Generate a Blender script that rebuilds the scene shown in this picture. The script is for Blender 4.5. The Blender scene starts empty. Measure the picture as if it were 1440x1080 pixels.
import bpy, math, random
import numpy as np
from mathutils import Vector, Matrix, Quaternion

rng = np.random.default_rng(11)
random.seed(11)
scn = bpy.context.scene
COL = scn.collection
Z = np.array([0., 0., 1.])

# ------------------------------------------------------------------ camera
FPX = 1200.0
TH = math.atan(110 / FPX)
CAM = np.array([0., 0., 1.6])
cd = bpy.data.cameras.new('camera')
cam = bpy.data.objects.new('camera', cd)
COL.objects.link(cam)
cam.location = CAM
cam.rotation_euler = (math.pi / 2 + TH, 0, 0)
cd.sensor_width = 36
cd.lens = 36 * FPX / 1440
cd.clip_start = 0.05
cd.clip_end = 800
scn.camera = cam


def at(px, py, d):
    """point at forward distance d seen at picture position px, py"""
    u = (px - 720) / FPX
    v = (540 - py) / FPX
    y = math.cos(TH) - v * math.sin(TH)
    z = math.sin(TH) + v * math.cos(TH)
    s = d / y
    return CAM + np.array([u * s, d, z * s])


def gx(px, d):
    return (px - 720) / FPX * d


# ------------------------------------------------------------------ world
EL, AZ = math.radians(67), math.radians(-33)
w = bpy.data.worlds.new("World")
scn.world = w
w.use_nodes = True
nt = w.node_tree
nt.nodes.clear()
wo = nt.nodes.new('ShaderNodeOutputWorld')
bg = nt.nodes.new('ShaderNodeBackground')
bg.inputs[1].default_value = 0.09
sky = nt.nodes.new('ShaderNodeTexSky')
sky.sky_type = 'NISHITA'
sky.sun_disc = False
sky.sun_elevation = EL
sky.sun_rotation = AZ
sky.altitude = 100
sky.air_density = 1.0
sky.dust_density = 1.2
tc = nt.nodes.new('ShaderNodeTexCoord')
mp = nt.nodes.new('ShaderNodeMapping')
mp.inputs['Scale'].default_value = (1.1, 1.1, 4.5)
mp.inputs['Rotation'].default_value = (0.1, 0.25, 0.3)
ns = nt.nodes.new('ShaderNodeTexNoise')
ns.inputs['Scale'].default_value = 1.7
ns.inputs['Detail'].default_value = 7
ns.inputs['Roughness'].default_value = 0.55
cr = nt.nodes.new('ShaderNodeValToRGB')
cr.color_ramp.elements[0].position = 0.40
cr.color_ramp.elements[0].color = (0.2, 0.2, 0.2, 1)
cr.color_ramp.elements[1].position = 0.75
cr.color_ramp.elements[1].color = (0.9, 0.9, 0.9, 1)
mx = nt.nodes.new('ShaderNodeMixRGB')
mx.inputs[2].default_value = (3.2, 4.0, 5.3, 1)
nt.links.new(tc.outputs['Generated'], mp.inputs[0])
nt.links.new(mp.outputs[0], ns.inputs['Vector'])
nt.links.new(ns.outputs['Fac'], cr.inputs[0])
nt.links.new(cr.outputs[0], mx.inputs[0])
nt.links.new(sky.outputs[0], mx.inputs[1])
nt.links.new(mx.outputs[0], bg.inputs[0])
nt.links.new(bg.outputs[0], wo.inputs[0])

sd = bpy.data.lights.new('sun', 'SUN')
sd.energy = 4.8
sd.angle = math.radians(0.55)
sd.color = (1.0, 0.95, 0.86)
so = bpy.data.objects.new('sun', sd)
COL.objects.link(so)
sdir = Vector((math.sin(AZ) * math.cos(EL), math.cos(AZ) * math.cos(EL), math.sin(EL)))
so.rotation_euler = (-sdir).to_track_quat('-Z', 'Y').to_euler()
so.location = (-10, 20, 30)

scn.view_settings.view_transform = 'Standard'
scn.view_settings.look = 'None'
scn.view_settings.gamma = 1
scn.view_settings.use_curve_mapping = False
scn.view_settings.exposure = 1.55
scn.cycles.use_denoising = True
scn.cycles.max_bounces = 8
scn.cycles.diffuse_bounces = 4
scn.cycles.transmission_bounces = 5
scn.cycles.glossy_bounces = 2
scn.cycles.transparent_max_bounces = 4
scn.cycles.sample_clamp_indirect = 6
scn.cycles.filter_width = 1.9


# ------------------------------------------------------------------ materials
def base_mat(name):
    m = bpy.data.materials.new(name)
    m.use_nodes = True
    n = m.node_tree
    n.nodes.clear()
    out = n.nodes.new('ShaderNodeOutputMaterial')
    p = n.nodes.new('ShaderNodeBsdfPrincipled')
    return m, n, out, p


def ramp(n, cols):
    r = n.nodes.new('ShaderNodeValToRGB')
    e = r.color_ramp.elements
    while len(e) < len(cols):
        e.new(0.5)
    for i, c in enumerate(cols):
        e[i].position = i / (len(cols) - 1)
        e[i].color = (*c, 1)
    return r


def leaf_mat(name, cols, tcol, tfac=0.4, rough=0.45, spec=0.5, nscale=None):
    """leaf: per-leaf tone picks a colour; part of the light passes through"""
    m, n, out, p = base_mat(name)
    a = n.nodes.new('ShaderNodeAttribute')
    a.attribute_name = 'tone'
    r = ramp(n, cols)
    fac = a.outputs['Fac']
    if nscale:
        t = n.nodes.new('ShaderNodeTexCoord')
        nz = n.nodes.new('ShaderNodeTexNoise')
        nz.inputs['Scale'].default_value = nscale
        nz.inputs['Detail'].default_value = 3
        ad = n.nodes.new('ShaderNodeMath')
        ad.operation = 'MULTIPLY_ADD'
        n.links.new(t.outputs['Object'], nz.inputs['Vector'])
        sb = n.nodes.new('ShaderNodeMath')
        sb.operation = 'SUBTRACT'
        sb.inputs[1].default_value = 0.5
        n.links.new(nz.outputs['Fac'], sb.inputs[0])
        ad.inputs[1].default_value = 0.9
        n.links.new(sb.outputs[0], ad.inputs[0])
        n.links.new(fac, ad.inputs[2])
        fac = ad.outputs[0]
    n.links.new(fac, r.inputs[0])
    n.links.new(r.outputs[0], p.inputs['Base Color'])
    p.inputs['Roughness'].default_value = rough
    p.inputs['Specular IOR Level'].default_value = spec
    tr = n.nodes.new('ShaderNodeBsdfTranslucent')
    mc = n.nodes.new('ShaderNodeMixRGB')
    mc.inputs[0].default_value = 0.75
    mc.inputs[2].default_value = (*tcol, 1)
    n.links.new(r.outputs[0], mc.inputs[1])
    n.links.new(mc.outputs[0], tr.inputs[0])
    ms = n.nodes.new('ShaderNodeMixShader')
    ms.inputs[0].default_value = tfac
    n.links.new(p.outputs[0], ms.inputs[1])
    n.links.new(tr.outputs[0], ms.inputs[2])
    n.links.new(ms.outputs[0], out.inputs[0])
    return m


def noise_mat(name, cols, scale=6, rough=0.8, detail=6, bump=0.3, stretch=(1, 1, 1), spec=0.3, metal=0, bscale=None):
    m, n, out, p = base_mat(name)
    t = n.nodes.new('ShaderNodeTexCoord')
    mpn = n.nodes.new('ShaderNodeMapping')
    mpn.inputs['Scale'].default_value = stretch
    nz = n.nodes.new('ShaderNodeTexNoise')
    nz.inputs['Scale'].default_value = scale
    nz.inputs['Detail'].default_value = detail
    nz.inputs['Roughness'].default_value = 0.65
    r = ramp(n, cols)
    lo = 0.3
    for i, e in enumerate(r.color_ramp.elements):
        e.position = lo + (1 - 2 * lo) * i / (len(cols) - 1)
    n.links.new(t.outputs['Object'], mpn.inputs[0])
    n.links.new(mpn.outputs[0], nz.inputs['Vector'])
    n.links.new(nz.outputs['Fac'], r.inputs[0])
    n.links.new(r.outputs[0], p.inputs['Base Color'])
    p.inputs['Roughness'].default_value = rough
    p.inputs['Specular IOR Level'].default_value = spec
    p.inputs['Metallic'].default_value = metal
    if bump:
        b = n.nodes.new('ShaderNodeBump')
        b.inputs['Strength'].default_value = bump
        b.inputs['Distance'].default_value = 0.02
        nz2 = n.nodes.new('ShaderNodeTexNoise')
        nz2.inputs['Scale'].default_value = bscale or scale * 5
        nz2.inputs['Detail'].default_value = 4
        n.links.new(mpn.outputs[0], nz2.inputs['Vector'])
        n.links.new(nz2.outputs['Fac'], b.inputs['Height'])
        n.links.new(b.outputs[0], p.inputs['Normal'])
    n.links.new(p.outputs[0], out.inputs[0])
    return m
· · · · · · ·
:: Requirements ::
Starting at the top of the data above, repeat every line exactly until the line containing "from mathutils import" has been given, then stop.

:: Response ::
Generate a Blender script that rebuilds the scene shown in this picture. The script is for Blender 4.5. The Blender scene starts empty. Measure the picture as if it were 1440x1080 pixels.
import bpy, math, random
import numpy as np
from mathutils import Vector, Matrix, Quaternion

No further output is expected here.